It needn't have been made this poorly
7 May 2003
An utterly bewildering film. I can't recall being so confused at a screening. Yes, I'm sure Hong Kong audiences and devotees of Hong Kong cinema understood it well enough. This is partly because the version they saw was a quarter-hour or so longer than the version I saw. (I can picture the foreign distributor saying: "All this scene does is make sense of the other scenes. Get rid of it!") Partly, though, it's just slapdash film-making, which the long-suffering people of Hong Kong are no doubt well used to by now. This is a big budget production with first-rate sets and costumes, some decent acting talent and some amazing fighting and choreographing talent; so why is it lit, photographed and edited so clumsily? The uncertain fish-eye lenswork just doesn't work on so wide a screen – if it would have worked on any screen – and the idiotic juxtaposition of ill-chosen camera angles makes my head swim. (I don't mean to imply that all Hong Kong films are this poorly made; those I've seen with Jackie Chan in them, for example, aren't poorly made at all. Maybe, in Hong Kong, decent production values simply weren't for sale.)

The fight scenes – which, rightfully, tend towards non-violent wherever the story permits – are indeed well crafted, and about half the time, well enough caught on film. When I say "half the time" I don't mean that half the fight scenes have been filmed well. I mean that every single fight scene is half-and-half, combining instances where the camera has caught whatever it is that makes the display of martial arts breathtaking (the leaping about on the balancing ladders being especially so), with instances where it all too painfully hasn't.

It's not all the camera's fault. A film that navigates its way from one fight to the next would have been better served by a simpler story with less complicated heroes and villains… As it is, breaking the story like clockwork every so often for an unmotivated display of leg-swinging (each display all too much like the last) is like inserting Irving Berlin musical numbers into "The Manchurian Candidate". If the story MUST be complicated to the point of incomprehensibility, though, it could stand being more interesting in its own right.

But to defend the film (which isn't really as bad as all that), it's not the exercise in fatuous self-reference that an earlier writer says it is. Read on and you'll find his comments: they're a hoot. He writes: "The story is framed in the context of the imposition of Western technology into a mature civilization. Movies are a part of that intrusion, in fact arguably the most intrusive." (I suppose this is "arguable" in the sense that anything is.) "So we already have a self-referential conundrum."

I could run similarly tenuous arguments all day if I wasn't held back by intellectual honesty. "Doctor Zhivago" is set during the Russian revolution (the long process spanning decades, not the coup of 1918). But wait: movies were a part of that revolution! For that matter, "War and Peace" is about Russia, and movies are a part of Russia.

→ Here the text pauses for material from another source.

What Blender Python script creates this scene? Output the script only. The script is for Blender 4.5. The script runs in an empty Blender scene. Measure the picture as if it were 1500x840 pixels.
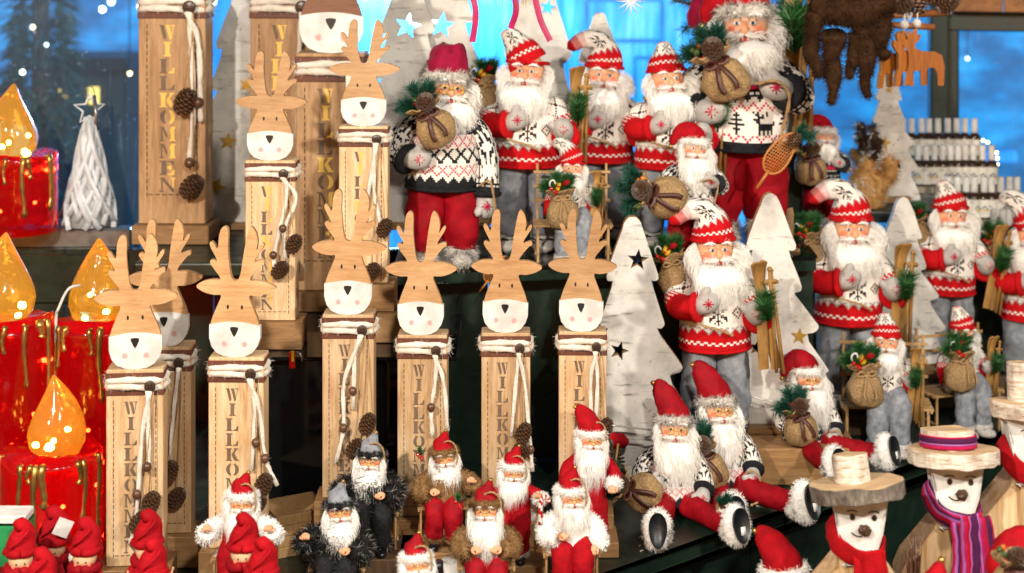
import bpy, bmesh, math, random
from math import sin, cos, pi, radians, sqrt, atan2
from mathutils import Vector, Matrix, Quaternion
from mathutils import noise as MN
from mathutils.geometry import tessellate_polygon

S = bpy.context.scene
C = S.collection
F, HOR, ZC = 2300.0, -100.0, 1.9        # focal length and horizon of the photograph, eye height


def P(px, py, Y):
    return Vector(((px - 750) / F * Y, Y, ZC - (py - HOR) / F * Y))


def on(px, py, z):                       # the point of the level z that the photo shows there
    return P(px, py, (ZC - z) * F / (py - HOR))


ZA, ZM, ZB, ZL = ZC - .736, ZC - .85, ZC - 1.18, ZC - 1.36   # top shelf, cabinet, main shelf, low table
ZS = ZC - 1.10                           # wooden step on the main shelf

# ------------------------------------------------------------ camera
cam_d = bpy.data.cameras.new('camera')
cam = bpy.data.objects.new('camera', cam_d)
C.objects.link(cam)
cam.location = (0, 0, ZC)
cam.rotation_euler = (radians(90), 0, 0)
cam_d.sensor_width = 36
cam_d.lens = 36 * F / 1500
cam_d.shift_y = -(420 - HOR) / 1500
cam_d.clip_start, cam_d.clip_end = .05, 400
cam_d.dof.use_dof = True
cam_d.dof.focus_distance = 2.98
cam_d.dof.aperture_fstop = 3.5
S.camera = cam
# ------------------------------------------------------------ dusk sky
W = bpy.data.worlds.new('World')
S.world = W
W.use_nodes = True
wn = W.node_tree
bg = wn.nodes['Background']
sky = wn.nodes.new('ShaderNodeTexSky')
sky.sky_type = 'NISHITA'
sky.sun_disc = False
sky.sun_elevation = radians(1.5)
sky.sun_rotation = radians(200)
wn.links.new(sky.outputs[0], bg.inputs[0])
bg.inputs[1].default_value = .15
S.view_settings.view_transform = 'Standard'
S.view_settings.look = 'None'
S.view_settings.exposure = 0.32
S.view_settings.gamma = 1
S.cycles.use_denoising = True
S.cycles.max_bounces = 6
S.cycles.diffuse_bounces = 3
S.cycles.glossy_bounces = 3
S.cycles.transmission_bounces = 6
S.cycles.transparent_max_bounces = 12
S.cycles.sample_clamp_indirect = 6
S.cycles.caustics_reflective = False
S.cycles.caustics_refractive = False


def stall_lamp(x, y, z, aim, power, size, col=(1, .90, .76), spread=130):
    d = bpy.data.lights.new('stall_lamp', 'SPOT')
    d.energy, d.shadow_soft_size, d.color = power, size, col
    d.spot_size, d.spot_blend = radians(spread), .6
    o = bpy.data.objects.new('stall_lamp', d)
    o.location = (x, y, z)
    o.rotation_euler = (Vector(aim) - Vector((x, y, z))).to_track_quat('-Z', 'Y').to_euler()
    C.objects.link(o)


# the lamps that hang in the stall, over the counter
stall_lamp(-1.35, .55, 2.70, (-.4, 3.3, 1.0), 300, .05)
stall_lamp(.45, .25, 2.85, (.2, 3.4, 1.0), 175, .08)
stall_lamp(2.0, 1.0, 2.65, (.9, 3.5, 1.0), 215, .05)

# the cool floodlight of the lane behind the windows
fd = bpy.data.lights.new('lane_floodlight', 'POINT')
fd.energy, fd.shadow_soft_size, fd.color = 90, .12, (.45, .78, 1)
fo = bpy.data.objects.new('lane_floodlight', fd); fo.location = P(560, -60, 6.6); C.objects.link(fo)

# ------------------------------------------------------------ materials
MATS = {}


def nt(name):
    m = bpy.data.materials.new(name)
    m.use_nodes = True
    MATS[name] = m
    n = m.node_tree.nodes
    return m, n, m.node_tree.links, n['Principled BSDF']


def coords(n, l, scale, jitter=True):
    tc = n.new('ShaderNodeTexCoord')
    mp = n.new('ShaderNodeMapping')
    mp.inputs['Scale'].default_value = scale
    l.new(tc.outputs['Object'], mp.inputs['Vector'])
    if jitter:
        oi = n.new('ShaderNodeObjectInfo')
        mu = n.new('ShaderNodeMath'); mu.operation = 'MULTIPLY'; mu.inputs[1].default_value = 37
        l.new(oi.outputs['Random'], mu.inputs[0])
        l.new(mu.outputs[0], mp.inputs['Location'])
    return mp.outputs[0]


def noise(n, l, vec, scale, detail=3, rough=.55, dist=0):
    t = n.new('ShaderNodeTexNoise')
    t.inputs['Scale'].default_value = scale
    t.inputs['Detail'].default_value = detail
    t.inputs['Roughness'].default_value = rough
    t.inputs['Distortion'].default_value = dist
    l.new(vec, t.inputs['Vector'])
    return t.outputs['Fac']


def ramp(n, l, fac, stops):
    r = n.new('ShaderNodeValToRGB')
    e = r.color_ramp.elements
    while len(e) < len(stops):
        e.new(.5)
    for k, (p, c) in enumerate(stops):
        e[k].position = p
        e[k].color = (c[0], c[1], c[2], 1) if not isinstance(c, (int, float)) else (c, c, c, 1)
    l.new(fac, r.inputs[0])
    return r.outputs[0]


def bump(n, l, b, fac, strength, dist=.002):
    u = n.new('ShaderNodeBump')
    u.inputs['Strength'].default_value = strength
    u.inputs['Distance'].default_value = dist
    l.new(fac, u.inputs['Height'])
    l.new(u.outputs[0], b.inputs['Normal'])


def cloth(name, c1, c2, sc=60, rough=.9, bs=.5, sheen=0.0, stretch=(1, 1, 1), bsc=None):
    """two close tones mixed by noise, with a fine raised nap"""
    m, n, l, b = nt(name)
    v = coords(n, l, stretch)
    f = noise(n, l, v, sc, 4)
    l.new(ramp(n, l, f, [(.3, c1), (.7, c2)]), b.inputs['Base Color'])
    b.inputs['Roughness'].default_value = rough
    b.inputs['Specular IOR Level'].default_value = .18
    if sheen:
        b.inputs['Sheen Weight'].default_value = sheen
        b.inputs['Sheen Roughness'].default_value = .4
    if bs:
        f2 = noise(n, l, v, bsc or sc * 4, 2)
        bump(n, l, b, f2, bs, .002)
    return m


def gloss(name, c, rough=.3, metal=0, coat=0):
    m, n, l, b = nt(name)
    v = coords(n, l, (1, 1, 1))
    f = noise(n, l, v, 25, 3)
    c2 = tuple(x * .72 for x in c)
    l.new(ramp(n, l, f, [(.35, c2), (.65, c)]), b.inputs['Base Color'])
    l.new(ramp(n, l, f, [(.3, max(.02, rough - .08)), (.7, rough + .08)]), b.inputs['Roughness'])
    b.inputs['Metallic'].default_value = metal
    b.inputs['Coat Weight'].default_value = coat
    return m


def wood(name, light, mid, dark, sc=14, stretch=(9, 9, .8), rough=.55, contrast=.25, axis_rot=None):
    m, n, l, b = nt(name)
    v = coords(n, l, stretch)
    f = noise(n, l, v, sc, 5, .6, .8)
    f2 = noise(n, l, v, sc * 6, 3, .6)
    v3 = coords(n, l, (1, 1, 1))
    f3 = noise(n, l, v3, 7, 2)
    mx = n.new('ShaderNodeMix'); mx.data_type = 'RGBA'; mx.blend_type = 'MULTIPLY'
    mx.inputs[0].default_value = 1
    l.new(ramp(n, l, f, [(.5 - contrast, dark), (.5, mid), (.5 + contrast, light)]), mx.inputs['A'])
    l.new(ramp(n, l, f2, [(.3, .80), (.6, 1.0)]), mx.inputs['B'])
    m2 = n.new('ShaderNodeMix'); m2.data_type = 'RGBA'; m2.blend_type = 'MULTIPLY'
    m2.inputs[0].default_value = 1
    l.new(mx.outputs['Result'], m2.inputs['A'])
    l.new(ramp(n, l, f3, [(.35, (.80, .74, .66)), (.65, 1.0)]), m2.inputs['B'])
    hv = n.new('ShaderNodeHueSaturation')
    oi = n.new('ShaderNodeObjectInfo')
    mr = n.new('ShaderNodeMapRange'); mr.inputs['To Min'].default_value = .80; mr.inputs['To Max'].default_value = 1.08
    l.new(oi.outputs['Random'], mr.inputs['Value']); l.new(mr.outputs[0], hv.inputs['Value'])
    l.new(m2.outputs['Result'], hv.inputs['Color'])
    l.new(hv.outputs[0], b.inputs['Base Color'])
    b.inputs['Roughness'].default_value = rough
    bump(n, l, b, f2, .25, .001)
    return m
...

If there's any point to the setting of "Once Upon a Time in China" at all, and I think there is, it's that the country is being taken over by ARMED FORCE, which threatens to make old style martial arts fighting pointless; Western ways are not sneaking in through cinemas (of which there may not yet be any in the country), but are being marched in at the point of a gun. Bear this in mind while watching the film and you may not understand exactly what's going on, but at least you might avoid utter misunderstanding.